Tips for teachers using
Fasttrack Civics

More tips for teachers using Fasttrack Civics
  If you are using the binder / site license option, start with # 1.
If you purchased the printed paperbound workbooks, skip to # 3.

1.  Job One: Help students get organized as the school year begins! 

   Students are naturally excited as the year begins, so tap that enthusiasm and show them that staying organized will help them succeed in school and in life.  The practice they get keeping their Civics class materials neatly organized builds this vital skill every day. 

   Download and make copies of the supply list handout (click here for PDF file) to show students how to set up their binders with dividers and tabs.  The handout pages for each new unit of Fasttrack Civics will go in the New section.  As each unit is completed, it should be moved to the Old section.  Homework, project papers, and other assignments will go in the Other section.  Some lined notebook paper should go in the Paper section.
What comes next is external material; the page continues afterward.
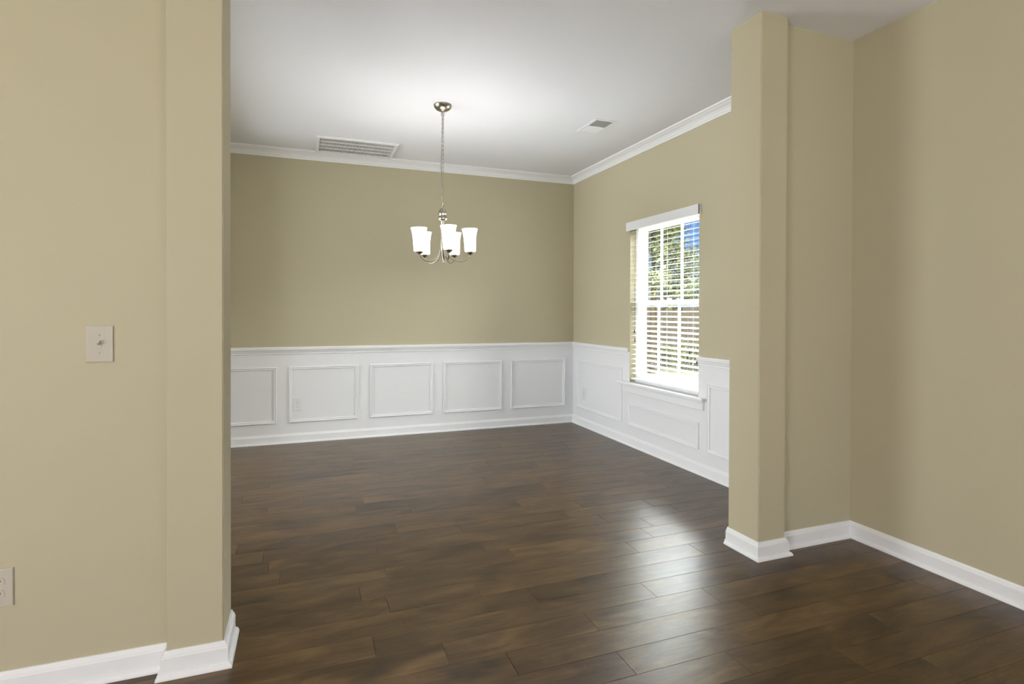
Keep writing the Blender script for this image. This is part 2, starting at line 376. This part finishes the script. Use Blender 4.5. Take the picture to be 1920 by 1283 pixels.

   Tell students that they can make their own dividers and tabs from construction paper, or buy ready-made dividers.

2.  Start each new section with the title page - on colored paper if possible!

   The title page of each unit has focus questions and a list of vocabulary words.  It should be the first page of each new unit, and will stand out if copied on pastel yellow paper.  Copy the remaining pages of the unit in whatever way seems best for your lessons.  
Hole punch the pages, and set them out for students to pick up assembly line style.

Remember, you must have a current school-wide
site license to copy any
pages from Fasttrack Civics.
Please contact us if you need to renew or
check the status of your school's site license.

3.  As you begin each unit, begin linking to what students already know.

   The title page of each unit has several focus questions you should read aloud as you introduce that section.  See if students can offer at least partial answers for some of them.  Then, ask students to check off any words in the vocabulary list they already know something about.  These are good ways to activate prior knowledge, and interest students in what lies ahead.

4.  Use the Internet support site to get students interested and involved as you engage each topic. 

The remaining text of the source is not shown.